My right hon. Friend the Member for Greenwich and Woolwich and others believe that the regulator’s standards should merely be a matter to be taken into account in assessing whether there has been misconduct or mismanagement, rather than being directly enforceable. Indeed, the proposed amendment to clause 178 would achieve precisely that result.
I realise that this is not a stand part debate, but I want to go back to first principles and set out what we are trying to achieve. It is important to set out to hon. Members that the regulator will be operating in a different environment to that currently operated by the Housing Corporation. The Housing Corporation is responsible for paying significant amounts of grant—billions of pounds. While not explicitly described as an enforcement power in the Housing Act 1996, the possibility of withholding grant if the corporation has serious concerns about the management or performance of a registered social landlord is arguably the most important weapon in its enforcement armoury.
Mere guidance may have a much stronger effect on an RSL’s behaviour under the current Housing Act system, where non-compliance could have serious financial consequences. That particular unstated enforcement power will not be available to the new regulator, since, as we are all aware, the Housing Corporation’s grant and investment functions are to go to the HCA instead.

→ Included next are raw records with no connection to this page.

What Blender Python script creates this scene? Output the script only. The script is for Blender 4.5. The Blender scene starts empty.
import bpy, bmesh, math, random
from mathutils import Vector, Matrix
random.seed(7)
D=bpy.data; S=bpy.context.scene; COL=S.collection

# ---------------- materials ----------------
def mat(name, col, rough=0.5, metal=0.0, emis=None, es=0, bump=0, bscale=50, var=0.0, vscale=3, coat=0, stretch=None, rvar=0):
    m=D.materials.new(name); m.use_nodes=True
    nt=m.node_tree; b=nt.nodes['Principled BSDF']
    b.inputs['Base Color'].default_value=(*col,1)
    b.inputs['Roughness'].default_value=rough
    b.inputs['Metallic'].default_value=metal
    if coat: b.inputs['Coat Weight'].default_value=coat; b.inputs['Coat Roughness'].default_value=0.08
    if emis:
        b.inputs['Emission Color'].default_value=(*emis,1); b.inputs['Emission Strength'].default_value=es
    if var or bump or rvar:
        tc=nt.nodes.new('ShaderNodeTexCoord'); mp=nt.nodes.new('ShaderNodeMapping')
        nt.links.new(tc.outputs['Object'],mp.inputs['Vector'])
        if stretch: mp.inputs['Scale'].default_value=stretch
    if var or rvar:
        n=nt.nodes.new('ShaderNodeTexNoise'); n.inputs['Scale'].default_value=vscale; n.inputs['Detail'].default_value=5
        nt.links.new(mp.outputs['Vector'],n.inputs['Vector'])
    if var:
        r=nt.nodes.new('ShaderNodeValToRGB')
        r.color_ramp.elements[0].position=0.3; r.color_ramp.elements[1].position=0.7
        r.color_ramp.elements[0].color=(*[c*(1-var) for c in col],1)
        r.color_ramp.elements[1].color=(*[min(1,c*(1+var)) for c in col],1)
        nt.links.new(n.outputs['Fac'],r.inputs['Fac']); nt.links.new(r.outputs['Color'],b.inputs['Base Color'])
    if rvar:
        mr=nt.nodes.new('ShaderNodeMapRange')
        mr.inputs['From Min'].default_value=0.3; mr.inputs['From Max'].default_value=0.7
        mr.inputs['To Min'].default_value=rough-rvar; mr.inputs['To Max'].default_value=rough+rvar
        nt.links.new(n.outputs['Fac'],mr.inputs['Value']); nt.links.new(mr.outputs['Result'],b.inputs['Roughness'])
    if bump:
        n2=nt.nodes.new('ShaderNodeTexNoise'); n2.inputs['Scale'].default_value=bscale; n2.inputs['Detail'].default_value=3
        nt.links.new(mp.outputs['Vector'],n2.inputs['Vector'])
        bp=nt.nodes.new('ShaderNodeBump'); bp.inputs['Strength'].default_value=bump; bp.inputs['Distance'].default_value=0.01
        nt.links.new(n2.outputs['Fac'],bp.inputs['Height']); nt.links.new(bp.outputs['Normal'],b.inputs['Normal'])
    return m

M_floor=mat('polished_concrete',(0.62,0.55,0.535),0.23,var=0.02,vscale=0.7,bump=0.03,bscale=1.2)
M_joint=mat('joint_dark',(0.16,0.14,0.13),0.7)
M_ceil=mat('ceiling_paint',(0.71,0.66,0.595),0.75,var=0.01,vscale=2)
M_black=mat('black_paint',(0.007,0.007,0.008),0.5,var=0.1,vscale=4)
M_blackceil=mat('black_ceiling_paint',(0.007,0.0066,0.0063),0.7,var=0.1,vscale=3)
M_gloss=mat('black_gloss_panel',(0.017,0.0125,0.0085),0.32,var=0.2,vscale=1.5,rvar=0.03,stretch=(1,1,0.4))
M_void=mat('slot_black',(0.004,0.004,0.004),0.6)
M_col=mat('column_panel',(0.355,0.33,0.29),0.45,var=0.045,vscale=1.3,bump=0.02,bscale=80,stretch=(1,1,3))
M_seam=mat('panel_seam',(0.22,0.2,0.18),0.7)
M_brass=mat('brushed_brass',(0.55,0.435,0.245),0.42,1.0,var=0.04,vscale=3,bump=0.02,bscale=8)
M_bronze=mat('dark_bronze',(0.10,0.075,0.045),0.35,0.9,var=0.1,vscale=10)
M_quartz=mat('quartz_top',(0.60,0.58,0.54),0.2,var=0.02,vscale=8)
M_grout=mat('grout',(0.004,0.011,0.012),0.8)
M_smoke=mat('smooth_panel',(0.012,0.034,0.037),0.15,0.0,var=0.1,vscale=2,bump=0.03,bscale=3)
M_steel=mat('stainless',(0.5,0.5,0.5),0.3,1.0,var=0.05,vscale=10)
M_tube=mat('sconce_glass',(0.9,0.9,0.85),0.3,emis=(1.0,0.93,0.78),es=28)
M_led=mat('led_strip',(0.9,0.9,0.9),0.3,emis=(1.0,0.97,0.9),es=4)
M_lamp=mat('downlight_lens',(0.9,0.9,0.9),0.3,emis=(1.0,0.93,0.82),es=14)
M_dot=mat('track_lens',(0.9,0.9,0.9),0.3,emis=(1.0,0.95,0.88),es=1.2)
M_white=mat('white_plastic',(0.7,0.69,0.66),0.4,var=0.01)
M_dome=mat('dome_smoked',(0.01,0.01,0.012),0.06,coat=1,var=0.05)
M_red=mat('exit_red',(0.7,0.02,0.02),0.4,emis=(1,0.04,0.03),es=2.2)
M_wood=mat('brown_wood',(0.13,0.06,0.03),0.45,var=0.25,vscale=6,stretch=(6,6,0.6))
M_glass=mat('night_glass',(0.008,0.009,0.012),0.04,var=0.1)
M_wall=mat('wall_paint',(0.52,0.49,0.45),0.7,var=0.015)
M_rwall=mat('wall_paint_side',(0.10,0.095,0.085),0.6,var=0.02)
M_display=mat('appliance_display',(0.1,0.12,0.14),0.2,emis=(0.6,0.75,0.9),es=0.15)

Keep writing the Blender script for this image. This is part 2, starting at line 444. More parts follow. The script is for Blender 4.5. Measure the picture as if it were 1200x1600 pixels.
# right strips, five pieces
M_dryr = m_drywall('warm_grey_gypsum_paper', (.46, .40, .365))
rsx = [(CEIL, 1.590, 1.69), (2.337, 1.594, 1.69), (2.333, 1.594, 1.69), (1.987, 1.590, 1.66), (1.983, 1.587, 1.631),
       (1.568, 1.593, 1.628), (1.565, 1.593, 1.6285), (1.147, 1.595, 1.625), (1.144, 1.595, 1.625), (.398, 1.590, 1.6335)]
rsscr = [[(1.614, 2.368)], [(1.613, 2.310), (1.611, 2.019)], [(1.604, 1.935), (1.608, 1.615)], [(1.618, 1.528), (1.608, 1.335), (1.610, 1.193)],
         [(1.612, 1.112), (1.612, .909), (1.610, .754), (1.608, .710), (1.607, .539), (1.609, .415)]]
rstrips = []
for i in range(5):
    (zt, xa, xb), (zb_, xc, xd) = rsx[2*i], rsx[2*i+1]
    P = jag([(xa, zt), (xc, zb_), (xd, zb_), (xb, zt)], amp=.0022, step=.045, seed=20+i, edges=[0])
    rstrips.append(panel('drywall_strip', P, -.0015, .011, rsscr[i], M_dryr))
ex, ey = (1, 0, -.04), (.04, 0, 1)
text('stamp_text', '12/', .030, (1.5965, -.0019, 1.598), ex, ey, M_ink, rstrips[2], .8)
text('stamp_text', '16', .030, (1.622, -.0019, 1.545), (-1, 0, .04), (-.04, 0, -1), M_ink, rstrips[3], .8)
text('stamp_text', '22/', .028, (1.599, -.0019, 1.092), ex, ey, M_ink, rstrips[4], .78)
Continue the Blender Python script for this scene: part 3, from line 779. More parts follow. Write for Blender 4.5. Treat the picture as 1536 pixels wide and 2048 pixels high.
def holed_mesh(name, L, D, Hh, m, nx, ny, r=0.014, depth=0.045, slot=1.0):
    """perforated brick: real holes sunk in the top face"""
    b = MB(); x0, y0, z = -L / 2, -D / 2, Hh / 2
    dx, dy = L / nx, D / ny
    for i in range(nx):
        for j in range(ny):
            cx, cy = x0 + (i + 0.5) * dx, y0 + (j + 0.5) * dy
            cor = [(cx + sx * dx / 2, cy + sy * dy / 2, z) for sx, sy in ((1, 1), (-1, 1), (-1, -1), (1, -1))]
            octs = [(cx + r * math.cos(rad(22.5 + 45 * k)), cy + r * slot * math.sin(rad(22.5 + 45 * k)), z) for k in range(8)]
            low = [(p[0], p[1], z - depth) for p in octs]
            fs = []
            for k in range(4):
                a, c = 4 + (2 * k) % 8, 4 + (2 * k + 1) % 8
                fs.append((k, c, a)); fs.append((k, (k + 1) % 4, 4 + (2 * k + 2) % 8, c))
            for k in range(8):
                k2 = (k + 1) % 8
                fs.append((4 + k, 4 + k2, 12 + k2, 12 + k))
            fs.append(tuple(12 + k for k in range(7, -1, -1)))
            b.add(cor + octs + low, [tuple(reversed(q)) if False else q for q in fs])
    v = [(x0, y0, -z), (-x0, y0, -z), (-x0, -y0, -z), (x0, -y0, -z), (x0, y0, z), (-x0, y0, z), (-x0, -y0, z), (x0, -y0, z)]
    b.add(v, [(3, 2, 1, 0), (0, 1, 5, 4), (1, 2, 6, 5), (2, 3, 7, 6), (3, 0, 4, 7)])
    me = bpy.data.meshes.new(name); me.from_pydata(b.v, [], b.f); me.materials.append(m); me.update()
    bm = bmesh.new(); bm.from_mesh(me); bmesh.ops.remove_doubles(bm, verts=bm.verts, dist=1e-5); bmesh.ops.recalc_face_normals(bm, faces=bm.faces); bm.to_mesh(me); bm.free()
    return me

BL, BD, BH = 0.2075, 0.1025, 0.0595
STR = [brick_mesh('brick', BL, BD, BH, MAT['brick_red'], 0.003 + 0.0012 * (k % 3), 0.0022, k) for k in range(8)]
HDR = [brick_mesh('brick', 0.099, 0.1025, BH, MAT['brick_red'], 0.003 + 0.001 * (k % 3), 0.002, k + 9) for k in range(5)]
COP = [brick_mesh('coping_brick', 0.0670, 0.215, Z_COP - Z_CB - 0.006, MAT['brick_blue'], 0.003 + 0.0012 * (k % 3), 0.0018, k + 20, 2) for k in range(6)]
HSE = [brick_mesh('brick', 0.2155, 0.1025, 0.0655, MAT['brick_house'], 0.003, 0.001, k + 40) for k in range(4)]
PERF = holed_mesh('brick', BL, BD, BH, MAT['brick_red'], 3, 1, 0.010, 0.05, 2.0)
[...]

Mr. Raynsford: I am following my hon. Friend’s argument closely. He rightly focuses on the fact that the new regulator will not have any direct power to withhold grant, unlike the Housing Corporation, but from an earlier series of debates, when we were considering linkages and liaison between the HCA and the regulator, we established that it would be proper for those two bodies to talk to each other. I would hope that in the event that the regulator had concerns about the performance of an RSL, it would draw them to the attention of the HCA, which could then have the effect that he has described under the current regime, of leading the HCA to withhold grants. While I hear his point, I do not think that it is going to be a completely black and white issue of powers that used to exist no longer existing and the sanction of withholding grant no longer being in any way available.
Mr. Wright: I absolutely agree with my right hon. Friend’s comments. Clause 102(3), on the terms of direction that the regulator can provide to the HCA, will be important. Nevertheless, I return to the point about the splitting of the regulatory and investment functions, which are currently under the one roof of the Housing Corporation. Although I fully understand where my right hon. Friend is coming from, I would suggest that the circumstances in which the regulator will be able to prevent the agency from paying grant are possibly narrow, although there will be discussions. Arguably, that is the implicit point of the split between regulation and investment. On that basis, the regulator may need a stronger basic framework of standards with which registered providers must comply, although I am clear that the regulator must be able to enforce compliance with its standards.
I am also clear about the role of the Secretary of State. In the context of the Bill, the Secretary of State should and would only ever issue strategic directions on standards. As Martin Cave pointed out in his review, the emphasis should be on rents, on physical maintenance and conditions, and on tenant engagement and consultation. I envisage that those will be the topics where the weight of Government interest—I use that phrase carefully—would lie.